Abstract

The kinematic dynamo problem is rather well understood in the case of laminar flows [1]. Several simple but clever examples have been found in the past [2, 3, 4, 5] and more realistic geometries can be easily studied numerically [6]. However, most flows of liquid metal are fully turbulent before reaching the dynamo threshold: indeed, the magnetic Prandtl number, Pm = μ0σν, where μ0 is the magnetic permeability of vacuum, σ is the electric conductivity and ν is the kinematic viscosity, is smaller than 10-5 for all liquid metals. Since the dynamo action requires a large enough magnetic Reynolds number, Pm = μ0σLU, where U is the fluid characteristic velocity and L is the characteristic scale, one expects to observe the dynamo effect when the kinetic Reynolds number, Re = UL/ν, is larger that 106. The kinematic dynamo problem with a turbulent flow is much more difficult to solve.
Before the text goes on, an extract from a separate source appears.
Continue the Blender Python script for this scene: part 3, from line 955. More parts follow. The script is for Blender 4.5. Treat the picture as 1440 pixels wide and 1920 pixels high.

A theoretical approach exists only when the magnetic neutral modes grow at large scale. It has been shown that the role of turbulent fluctuations may be twofold: on one hand, they decrease the effective electrical conductivity and thus inhibits dynamo action by increasing Joule dissipation. On the other hand, they may generate a large scale magnetic field through the“alpha effect” or higher order similar effects [7]. Consequently, it is not known whether turbulent fluctuations inhibits or help dynamo action. More precisely, for a given configuration of the moving solid boundaries generating the flow, the behavior of the critical magnetic Reynolds number Rm c for the dynamo threshold, as a function of the flow Reynolds number Re (respectively Pm) in the limit of large Re (respectively small Pm), is not known.